:: What you need to do ::
Pictures excluded, return the lines below from the first through the line holding "sin, cos, pi = math.sin, math.cos, math.pi".

:: Records for this task ::
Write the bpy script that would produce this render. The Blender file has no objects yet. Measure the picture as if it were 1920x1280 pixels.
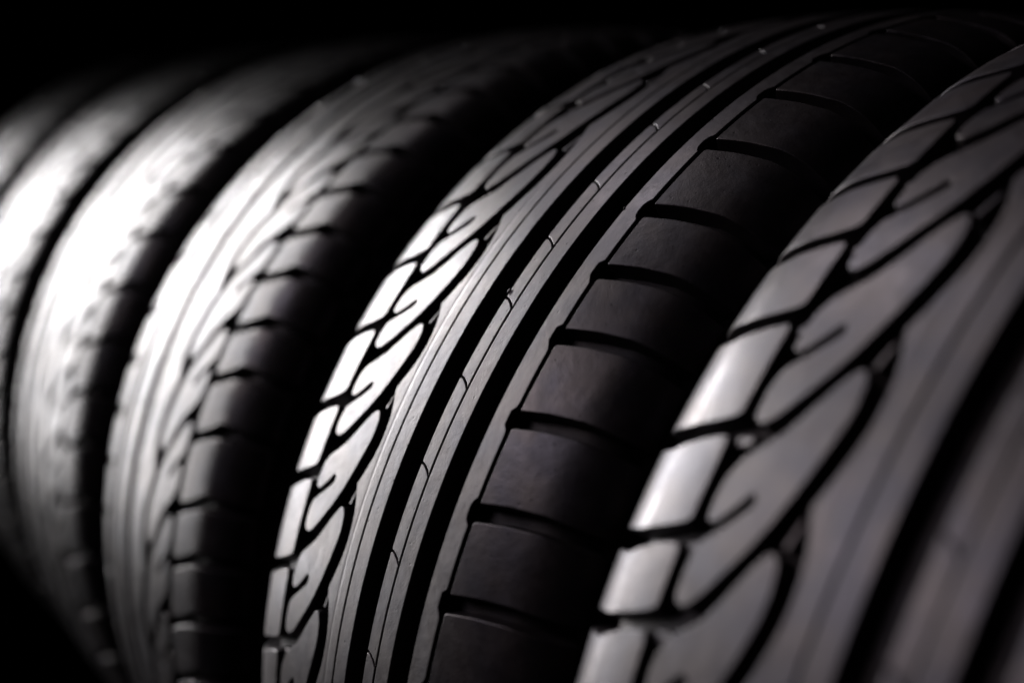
import bpy, math, random
from mathutils import Matrix, Vector
from mathutils.geometry import delaunay_2d_cdt

scene = bpy.context.scene
COL = scene.collection
sin, cos, pi = math.sin, math.cos, math.pi

# ------------------------------------------------------------------ camera
R = 0.32                                   # tyre radius at the crown
CAM = Vector((0.40782, -0.49772, 0.31424)) # relative to the axle of the middle tyre
YAW, PITCH, ROLL = 0.97138, 0.24159, -0.04649
fwd = Vector((-sin(YAW) * cos(PITCH), cos(YAW) * cos(PITCH), -sin(PITCH)))
rgt = Vector((cos(YAW), sin(YAW), 0.0))
up = rgt.cross(fwd)
rgt2 = cos(ROLL) * rgt + sin(ROLL) * up
up2 = -sin(ROLL) * rgt + cos(ROLL) * up
cam_data = bpy.data.cameras.new('camera')
cam = bpy.data.objects.new('camera', cam_data)
COL.objects.link(cam)
M = Matrix((rgt2, up2, -fwd)).transposed().to_4x4()
M.translation = CAM + Vector((0, 0, R))
cam.matrix_world = M
cam_data.sensor_width = 36.0
cam_data.lens = 2285.36 / 1920 * 36.0
cam_data.clip_start = 0.01
cam_data.clip_end = 100
cam_data.dof.use_dof = True
cam_data.dof.focus_distance = 0.468
cam_data.dof.aperture_fstop = 2.8
scene.camera = cam

# ------------------------------------------------------------------ world and lamps (dark studio)
world = bpy.data.worlds.new('World')
scene.world = world
world.use_nodes = True
world.node_tree.nodes['Background'].inputs[0].default_value = (0, 0, 0, 1)
world.node_tree.nodes['Background'].inputs[1].default_value = 0.0


def softbox(name, loc, target, sx, sy, power, color=(1, 1, 1), roll=0.0, spread=180):
    d = bpy.data.lights.new(name, 'AREA')
    d.shape = 'RECTANGLE'
    d.size, d.size_y = sx, sy
    d.energy = power
    d.color = color
    d.spread = math.radians(spread)
    o = bpy.data.objects.new(name, d)
    COL.objects.link(o)
    o.location = Vector(loc) + Vector((0, 0, R))
    v = Vector(target) - Vector(loc)
    q = v.to_track_quat('-Z', 'Y').to_matrix() @ Matrix.Rotation(math.radians(roll), 3, 'Z')
    o.rotation_euler = q.to_euler()
    return o


KEY = (1.0, 0.98, 0.975)                  # gridded strip lights in a column beyond the far end of the row
softbox('key_softbox', (-1.8, -0.64, 0.44), (-0.06, -0.31, 0.08), 0.30, 0.50, 1.00, KEY, 31, 26)
softbox('upper_softbox', (-1.8, -0.40, 0.86), (0.3, -0.30, 0.10), 0.30, 0.40, 0.42, KEY, 31, 15)
softbox('lower_softbox', (-1.8, -0.85, 0.10), (-0.1, -0.32, 0.05), 0.30, 0.40, 0.27, KEY, 31, 28)
softbox('low_softbox', (-1.8, -1.02, -0.12), (-0.2, -0.32, 0.0), 0.30, 0.35, 0.18, KEY, 31, 28)
softbox('added_top_fill', (-0.75, -0.25, 1.2), (0.25, -0.26, 0.2), 0.3, 0.3, 0.08, (1.0, 0.93, 0.98), 0, 20)  # added overhead lamp, lifts the upper tread of the nearest tyre
softbox('added_front_fill', (-0.7, -1.4, 1.0), (0.12, -0.34, 0.0), 0.7, 0.7, 0.64, (1.0, 0.92, 0.98), 0, 32)  # added fill lamp, brightens right shoulder blocks and the nearest tyre

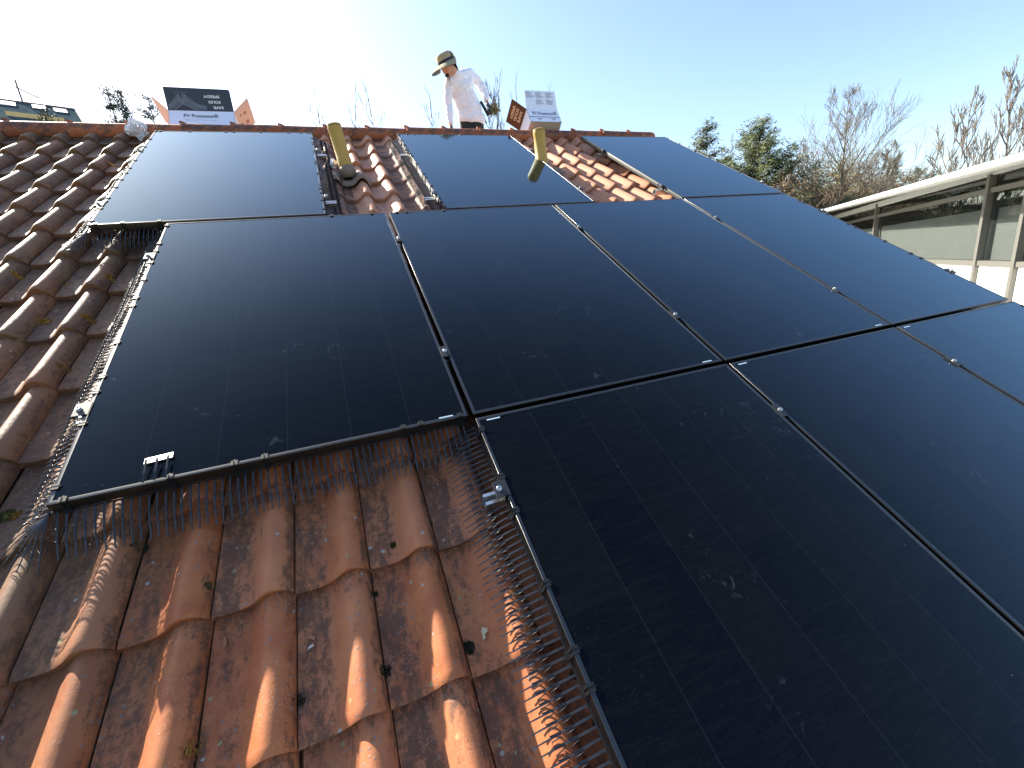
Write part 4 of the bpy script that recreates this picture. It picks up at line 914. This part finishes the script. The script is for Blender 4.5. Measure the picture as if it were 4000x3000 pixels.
conifer(3290, 640, 50, 17, 'olive evergreen behind the trunk of the big bare tree', 3.0, 'ivy', 'fir_tree', shape=.7, levels=18)
conifer(3365, 690, 50, 27, 'dark evergreen right of the big bare tree trunk', 2.4, 'needle2', 'fir_tree', shape=.8, levels=18)
bare_tree(3312, 430, 34, 21, 'tall bare tree with a pointed crown above the brown scrub', lvl=6, width=.50, nlimb=24, kids=3, minr=.0065, lean=.3, upb=.17, base_frac=.36, rk=.9, spread=.52)
bare_tree(3120, 610, 33, 22, 'spreading bare tree left of the tall pointed one', lvl=5, width=.36, nlimb=9, kids=3, mat='barkG', minr=.010, base_frac=.5, spread=.6)
bare_tree(3480, 610, 36, 23, 'wide bare tree leaning over the low fir right of the tall one', lvl=6, width=.46, nlimb=11, kids=3, minr=.009, lean=1.6, base_frac=.5, spread=.55)
bare_tree(3965, 350, 24, 31, 'tall straight budding tree at the right picture edge', lvl=5, width=.26, nlimb=20, kids=3, mat='twigG', buds=True, minr=.009, upb=.45, rk=.7, base_frac=.35, spread=.55)
bare_tree(4015, 450, 22, 32, 'second budding tree cut by the right picture edge', lvl=5, width=.26, nlimb=20, kids=2, mat='twigG', buds=True, minr=.009, upb=.45, rk=.6, base_frac=.35, spread=.55)
bare_tree(3800, 450, 22, 33, 'slim budding tree above the white roof, middle one of the three', lvl=5, width=.28, nlimb=13, kids=3, mat='twigG', buds=True, minr=.009, upb=.42, rk=.55, base_frac=.45, spread=.6)
bare_tree(3735, 530, 23, 38, 'thin forked budding tree leaning left beside the slim one', lvl=5, width=.26, nlimb=9, kids=3, mat='twigG', buds=True, minr=.009, upb=.35, rk=.5, base_frac=.5, spread=.6)
bare_tree(3660, 590, 22, 34, 'small budding tree with few arching branches over the roof edge', lvl=4, width=.24, nlimb=9, kids=3, mat='twigG', buds=True, minr=.009, rk=.5, base_frac=.5, spread=.65)
bare_tree(2862, 600, 34, 35, 'faint bare treetop behind the smaller pine', lvl=5, width=.3, nlimb=9, kids=3, minr=.008, base_frac=.5)
for i, (px, py, seed, lab, lv) in enumerate([(1262, 480, 41, 'faint bare treetop over the ridge left of the leaning pipe', 5), (1455, 460, 42, 'thin bare treetops over the ridge right of the leaning pipe', 5), (1385, 475, 48, 'thin bare treetop just right of the leaning pipe', 5), (1680, 460, 43, 'dark bare treetop over the ridge left of the man', 5),
                                      (2030, 445, 45, 'bare treetop behind the brown box flap', 5), (2150, 470, 46, 'single twig top above the white box', 4)]):
    bare_tree(px, py, 17, seed, lab, lvl=lv, width=.13, nlimb=10, kids=2, mat='barkD', minr=.005, upb=.4, rk=.4, base_frac=.55, spread=.5)
tm = bare_tree(1935, 420, 16, 44, 'bare tree with a round twiggy clump right of the man', lvl=5, width=.17, nlimb=18, kids=3, mat='barkD', minr=.006, upb=.4, rk=.45, base_frac=.5, spread=.5)
mb = MB(); rnd = random.Random(5); cc = at(1928, 428, 15.9)-Vector(tm.location)
for i in range(260):
    d = Vector((rnd.gauss(0,1), rnd.gauss(0,1), rnd.gauss(0,1))).normalized(); a = cc+d*rnd.uniform(0,.1); d2 = (d+Vector((rnd.gauss(0,.5), rnd.gauss(0,.5), rnd.gauss(0,.5)))).normalized(); mb.tube([a, a+d*.10, a+d*.10+d2*rnd.uniform(.06,.13)], .006, 3, caps=False)
mb.build('mistletoe', M['twigO'], tm)
conifer(417, 352, 30, 51, 'sparse dark larch left of the denser spruce behind the ridge', 2.3, 'needle3', 'spruce_tree', shape=.8, dens=1.0, gap=.25, levels=17, droop=.1, clump=.26)
conifer(466, 358, 30, 52, 'dark spruce behind the ridge above the plastic bag', 2.2, 'needle3', 'spruce_tree', shape=.9, levels=20, droop=.18, dens=1.6, gap=.08, clump=.3)
conifer(580, 396, 33, 53, 'rounded bluish pine behind the ridge left of the black flap box', 2.6, 'needle3', 'pine_tree', shape=.5, levels=17, topflat=.5, dens=1.2, gap=.12)
conifer(175, 446, 24, 54, 'tiny fir top in front of the distant slate roof', 1.0, 'needle2', 'fir_tree', shape=.9, levels=16)
shrub(3060, 640, 28, 61, 'rust brown scrub under the broad pine', 4.5, 34, ('twigR', 'twigB'), leaves=1500, leafmat='scrub')
shrub(3150, 540, 31, 62, 'dense brown scrub between the pine and the big bare tree', 5.0, 50, ('twigB', 'twigR'), leaves=1800, leafmat='scrub')
shrub(3245, 560, 37, 63, 'olive brown scrub at the foot of the tall bare tree', 4.5, 46, ('twigO', 'twigB'), leaves=1200)
shrub(3340, 600, 41, 64, 'reddish brown scrub right of the tall bare tree', 5.0, 50, ('twigR', 'twigB'), leaves=1500, leafmat='scrub')
shrub(3450, 640, 46, 65, 'pale brown scrub in front of the slender fir', 4.6, 36, ('twigB', 'twigR'), leaves=1200, leafmat='scrub')
shrub(3050, 730, 28, 66, 'tangled yellowish brown bush nearest the array edge', 3.2, 36, ('twigR', 'twigO'), leaves=900, L=.8)
shrub(3195, 670, 37, 67, 'dense tangle of ochre twigs beside the flat roof corner', 3.6, 44, ('twigR', 'twigB'), leaves=1200, leafmat='scrub', L=.8)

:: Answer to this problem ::
Write the bpy script that would produce this render. The Blender file has no objects yet. Measure the picture as if it were 1920x1280 pixels.
import bpy, math, random
from mathutils import Matrix, Vector
from mathutils.geometry import delaunay_2d_cdt

scene = bpy.context.scene
COL = scene.collection
sin, cos, pi = math.sin, math.cos, math.pi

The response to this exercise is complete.